# AIM
Read through the entries below and return each line with the word "this".

# Records with scene code
━━━

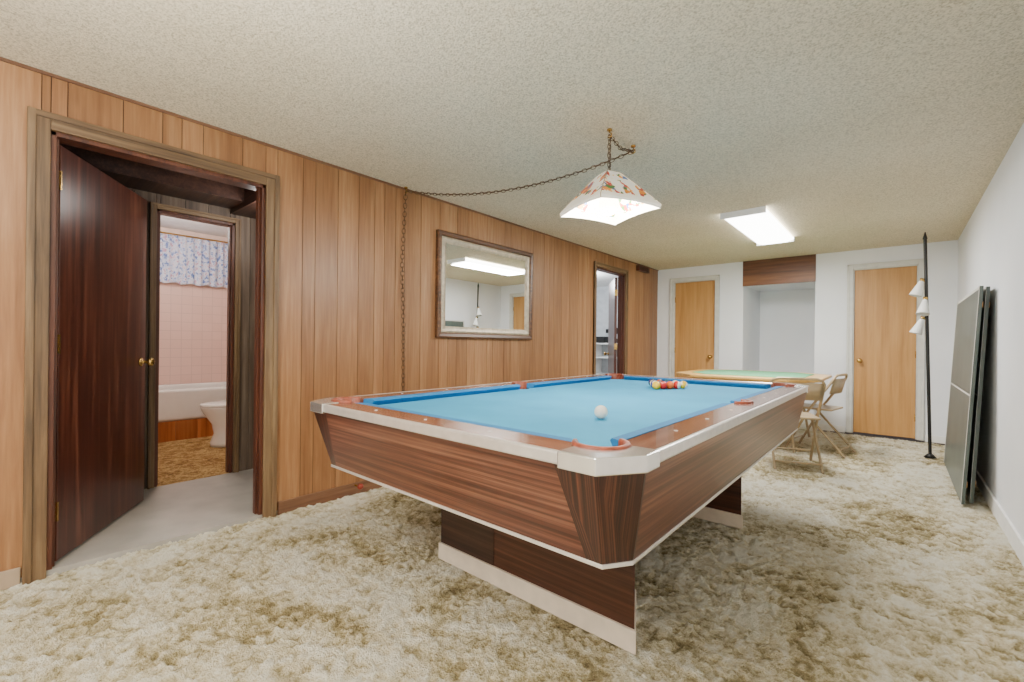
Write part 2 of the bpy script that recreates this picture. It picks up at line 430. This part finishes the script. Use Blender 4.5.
box('wall_bath_tile', BX-.1, BX, 0, 2.6, 0, 1.75, M['tile'])
box('ceiling_bath', BX-.1, HX-.1, -.1, 2.7, BH, BH+.1, M['white'])
e = empty('bathtub', (-6.27, 1.3, 0))
tb = box('tub_shell', BX+.002, -5.90, .30, 2.10, .20, .54, M['porcelain'], e)
ct = box('cut', BX+.08, -5.98, .40, 2.0, .27, .7, M['porcelain']); boolean(tb, [ct]); kill([ct])
bv = tb.modifiers.new('Bevel', 'BEVEL'); bv.width = .03; bv.segments = 3; bv.limit_method = 'ANGLE'
boxes('tub_wood_base', [(BX+.002, -5.90, .3+.2*i, .498+.2*i, -.02, .20) for i in range(9)], M['orangewood'], e)
TX, TY = -5.3, 1.62
e = empty('toilet', (TX, TY, 0))
lathe('bowl', [(.12,-.012),(.125,.03),(.10,.12),(.115,.22),(.17,.33),(.19,.39),(.19,.40),(.15,.40)], (TX,TY,0), M['porcelain'], e, sc=(1,1.3,1))
lathe('seat_lid', [(.19,.402),(.195,.41),(.19,.43),(.15,.436)], (TX,TY,0), M['porcelain'], e, sc=(1,1.28,1))
box('tank', TX-.23, TX+.23, TY+.22, TY+.42, .40, .76, M['porcelain'], e, bevel=.02)
box('tank_lid', TX-.25, TX+.25, TY+.21, TY+.43, .76, .79, M['porcelain'], e, bevel=.01)
box('tank_neck', TX-.11, TX+.11, TY+.12, TY+.37, -.01, .41, M['porcelain'], e, bevel=.02)
# curtain + rod
bm = bmesh.new(); N = 120; prev = None
for i in range(N+1):
    yv = .7+1.3*i/N; xo = BX+.06+.022*sin(i*.85)+.008*sin(i*2.3)
    c = (bm.verts.new((xo, yv, 1.76+.01*sin(i*.4))), bm.verts.new((xo, yv, 2.33)))
    if prev: bm.faces.new((prev[0], c[0], c[1], prev[1]))
    prev = c
e = empty('window_curtain', (BX+.06, 1.3, 2.0))
fin('cloth', bm, M['curtain'], e, smooth=True)
tube('rod', [[(BX+.06, .6, 2.345), (BX+.06, 2.1, 2.345)]], .009, M['brass'], e)
boxes('rod_bracket', [(BX, BX+.06, .64, .66, 2.33, 2.36), (BX, BX+.06, 2.04, 2.06, 2.33, 2.36)], M['brass'], e)
e = empty('bath_ceiling_light', (-5.5, 1.2, BH))
lathe('dome', [(.02,-.10),(.09,-.088),(.14,-.06),(.165,-.02),(.165,-.012)], (-5.5,1.2,BH), M['dome'], e)
cyl('base', .175, -.012, 0, (-5.5,1.2,BH), M['brass'], e)

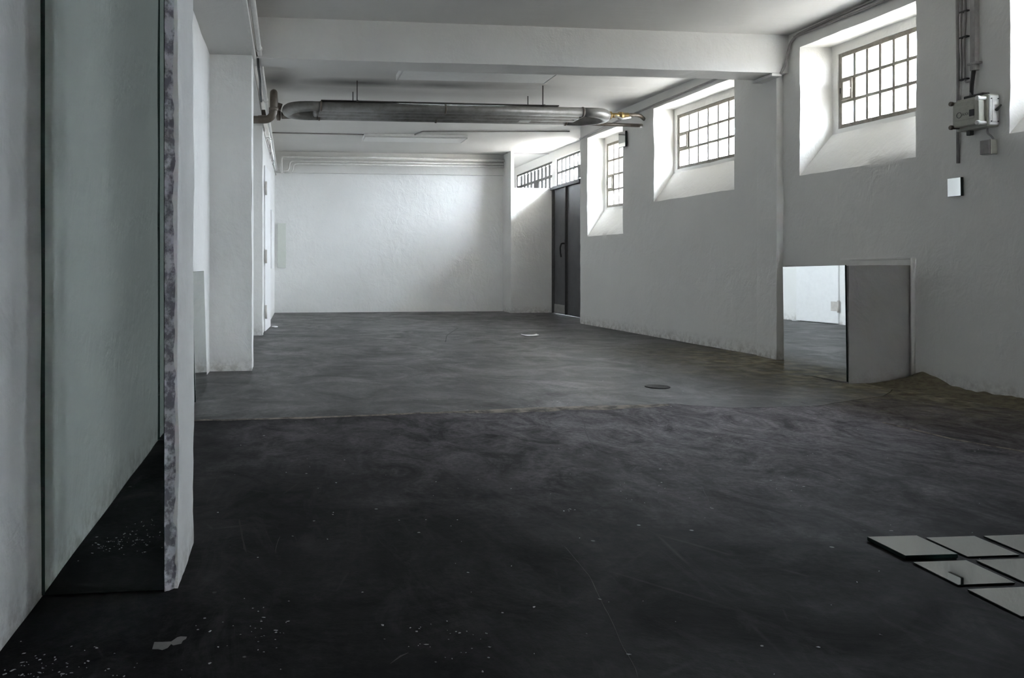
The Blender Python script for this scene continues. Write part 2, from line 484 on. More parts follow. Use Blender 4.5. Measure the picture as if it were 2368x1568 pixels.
def glass_mat(name, tint, milk):
    m = bpy.data.materials.new(name); m.use_nodes = True
    nt = m.node_tree; nt.nodes.clear()
    out = nt.nodes.new('ShaderNodeOutputMaterial')
    tr = N(nt, 'ShaderNodeBsdfTransparent'); tr.inputs[0].default_value = (tint, tint, tint, 1)
    df = N(nt, 'ShaderNodeBsdfTranslucent'); df.inputs[0].default_value = (0.87, 0.87, 0.87, 1)
    gl = N(nt, 'ShaderNodeBsdfGlossy'); gl.inputs['Roughness'].default_value = 0.12; gl.inputs[0].default_value = (0.9, 0.9, 0.9, 1)
    bp = N(nt, 'ShaderNodeBump', Strength=0.5, Distance=0.01)
    nt.links.new(noi(nt, position(nt), 40, 3), bp.inputs['Height'])
    nt.links.new(bp.outputs[0], gl.inputs['Normal']); nt.links.new(bp.outputs[0], df.inputs['Normal'])
    m1 = nt.nodes.new('ShaderNodeMixShader'); m1.inputs[0].default_value = milk
    m2 = nt.nodes.new('ShaderNodeMixShader'); m2.inputs[0].default_value = 0.05
    nt.links.new(tr.outputs[0], m1.inputs[1]); nt.links.new(df.outputs[0], m1.inputs[2])
    nt.links.new(m1.outputs[0], m2.inputs[1]); nt.links.new(gl.outputs[0], m2.inputs[2])
    nt.links.new(m2.outputs[0], out.inputs[0])
    return m
M['glass'] = glass_mat('dimmed_hammered_pane', 0.52, 0.02)  # tint darkened to let less daylight into the near bays
M['dim'] = glass_mat('darkened_pane', 0.24, 0.01)  # tint darkened further to hold down the glare in the vestibule
M['clear'] = glass_mat('clear_pane', 0.96, 0.02)

# ================================================================== FLOOR
# a dark sub-base with three screed slabs on it, parted by the open joint and the crack beside the right wall
floor = tag(obj('floor', B((-1.0, BACKY - .05, -0.14), (6.2, 19.2, -0.025)), M['subfloor']), 'dark timeworn screed floor with an open cracked joint', kind='structure')
JOINT = [(-1.0, 5.235), (-0.59, 5.24), (0.088, 5.265), (0.664, 5.306), (1.271, 5.385), (1.75, 5.445), (2.215, 5.45), (2.62, 5.475), (2.76, 5.465), (2.823, 5.39), (3.086, 5.262), (3.416, 5.268), (3.713, 5.27)]
CRACK = [(3.713, 5.27), (3.722, 5.003), (3.747, 4.908), (3.743, 4.619), (3.796, 4.153), (3.90, 3.88), (4.02, 2.6), (4.1, 0.5), (4.15, BACKY)]
BRANCH = [(3.713, 5.27), (4.1, 5.45), (4.45, 5.58), (4.8, 5.9), (5.4, 6.0)]
def ragged(pts, step=0.05, amp=0.006, seed=0):
    out = []
    for a, b in zip(pts, pts[1:]):
        a = Vector((*a, 0)); b = Vector((*b, 0)); n = max(1, int((b - a).length / step))
        for i in range(n):
            p = a + (b - a) * i / n
            p += noise.noise_vector(p * 9 + Vector((seed, 0, 0))) * amp + noise.noise_vector(p * 2.5 + Vector((0, seed, 0))) * amp * 2
            p.z = 0; out.append(p)
    out.append(Vector((*pts[-1], 0)))
    return out
def offset(line, d):
    out = []
    for i, p in enumerate(line):
        t = (line[min(i + 1, len(line) - 1)] - line[max(i - 1, 0)]).normalized()
        w = d * (0.55 + 0.9 * abs(noise.noise(p * 3.1)))
        out.append(p + Vector((-t.y, t.x, 0)) * w)
    return out
def slab(outline, name='floor_slab', m='floor', th=0.02, top=0.0, parent=None):
    bm = bmesh.new()
    vs = [bm.verts.new((p[0], p[1], top)) for p in outline]
    f = bm.faces.new(vs)
    r = bmesh.ops.extrude_face_region(bm, geom=[f])
    for v in [g for g in r['geom'] if isinstance(g, bmesh.types.BMVert)]: v.co.z -= th
    bmesh.ops.triangulate(bm, faces=[q for q in bm.faces if len(q.verts) > 4])
    return obj(name, bm, M[m], parent)
jl = ragged(JOINT, seed=1); cl = ragged(CRACK, seed=2); bl = ragged(BRANCH, seed=3)
g_ = 0.006
front_left = [(-1.0, BACKY)] + [tuple(p[:2]) for p in offset(jl, -g_)] + [tuple(p[:2]) for p in offset(cl, -g_)][1:]
back_edge = [tuple(p[:2]) for p in offset(jl, g_)][:-1] + [tuple(p[:2]) for p in offset(bl, g_)][1:]
back = [(-1.0, 19.2)] + back_edge + [(6.2, 6.2), (6.2, 19.2)]
front_right = [tuple(p[:2]) for p in offset(cl, g_)][::-1] + [tuple(p[:2]) for p in offset(bl, -g_)][1:] + [(6.2, 6.05), (6.2, BACKY)]
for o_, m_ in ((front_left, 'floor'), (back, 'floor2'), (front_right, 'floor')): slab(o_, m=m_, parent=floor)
# crumbled mortar band beside the joint
up = offset(jl, 0.004); lo_ = []
seg = [i for i, p in enumerate(jl) if -0.9 < p.x < 2.74]
for i in seg:
    p = jl[i]
    w = 0.045 + 0.15 * max(0, min(1, (p.x - 0.9) / 0.7)) * max(0.25, min(1, (2.75 - p.x) / .4)) * (0.8 + 0.6 * noise.noise(p * 5)) + 0.012 * noise.noise(p * 14)
    if p.x < 0.6: w = 0.060 * (0.8 + .7 * noise.noise(p * 5))
    lo_.append((p.x, p.y - abs(w)))
band = [tuple(jl[i][:2]) for i in seg]
bm = bmesh.new(); prev = None
for (a, b) in zip(band, lo_):
    row = [bm.verts.new((a[0] + (b[0] - a[0]) * t, a[1] + (b[1] - a[1]) * t, (0.0012 + 0.007 * math.sin(math.pi * t) * (0.4 + abs(noise.noise(Vector((a[0] * 9, t * 3, 0))))))) ) for t in (0, .25, .5, .75, 1)]
    if prev:
        for j in range(4): bm.faces.new((prev[j], row[j], row[j + 1], prev[j + 1]))
    prev = row
tag(obj('joint_mortar', bm, M['mortar'], floor), 'crumbling tan mortar along the floor joint')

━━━

# OUTPUT OF THE EXERCISE
Write part 2 of the bpy script that recreates this picture. It picks up at line 430. This part finishes the script. Use Blender 4.5.
The Blender Python script for this scene continues. Write part 2, from line 484 on. More parts follow. Use Blender 4.5. Measure the picture as if it were 2368x1568 pixels.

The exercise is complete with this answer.